Terry Pratchett, in his foreword to the millennium edition of Brewer’s Dictionary of Phrase and Fable, notes that it is a book which encourages cross-referencing. Start on your initially chosen topic, and your eye is drawn to another entry on the same page which looks awfully interesting. So you check that out, and your eye is drawn to another entry on the same page which looks awfully interesting… This process can be clearly discerned in many of his books.
Wikipedia hasn’t quite the same effect, but something like the process can be replicated – why is person A mentioned on the page devoted to person B? Well, I never knew person A was born in place C – and place C was the original home of museum D, and…
All of which leads up to the fact that I can’t quite recall how I ended up on the Wikipedia page for Mission to the Unknown, and discovered the only episode of Dr Who to feature neither Doctor nor Tardis. Nor, in fact, any of the Doctor’s companions – but it did have Daleks. Very Hamlet without the Prince (but with Laertes).
It felt like the sort of thing that, once encountered, required a crossword. I recall a puzzle a couple of years ago which played on the fact that William Shatner’s last Hollywood film before he appeared in Star Trek was in Esperanto – I mean, how could you not exploit that once found?
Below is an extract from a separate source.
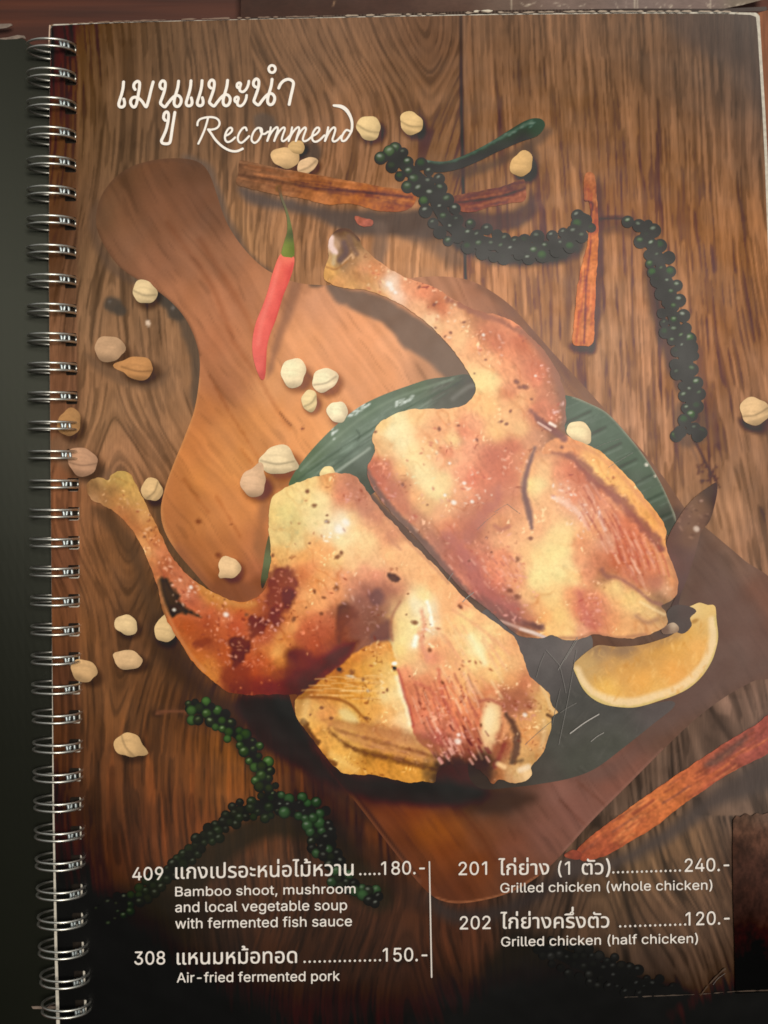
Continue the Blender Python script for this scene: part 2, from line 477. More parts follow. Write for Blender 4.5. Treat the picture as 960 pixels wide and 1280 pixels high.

Then the cruciverbal brain kicked in: MISSION/TOTHE/UNKNOWN (7,5,7). A sort of inverted haiku using word lengths instead of syllables – but, importantly, symmetric, and a grid pattern begins to form. If TOTHE is to be central, then that’s an odd number of columns. Put the title on a diagonal – make it NW -> SE, meaning any vanishing of the Tardis or Doctor (because that’s what must happen) will be in NE and SW.
I’d also decided (the first sketch is above; yes, it does look as if I had managed to miscount the number of letters in UNKNOWN) that the vanishing elements would be diagonal too, so I’d need six further columns for TARDIS which led me to a 13×13 grid, and ultimately one with not too many long entries. The number of clues meant the usual recommendation of Chambers couldn’t be fitted into the preamble.
Gridding intricacies aside, there remained the need to prod solvers in the right direction. One could expect MISSION TO THE UNKNOWN to be deducible from cross-checking letters, but it doesn’t exactly scream ‘Doctor Who’. So a clue gimmick was needed and I settled on misprints. The vanishing Doctor was William Hartnell (though he still had to be mentioned in the credits due to contractual agreements). He is known almost solely for his Dr Who performances, so his name is a good signpost. The roughly even distribution of (7,8) suggested putting the forename in the Across clues, and the surname in the Downs.
I like having some misprints: there’s a nice process to scanning the words to be clued, including the next few, and thinking: ‘I need to misprint an L – current clue? No, but the next one looks hopeful.’ The main constraint is not forcing the last n misprints into the last n or n+1 clues – so, occasionally you do need to take the trickier option. But you’re not cornered into having to find a misprinted V in the definition for BALEEN, say. (Been there, done that, keep your eye out for it.)
Hard to imagine the series allowing this sort of thing to happen these days.
But I dare say there would be Daleks to compensate if so.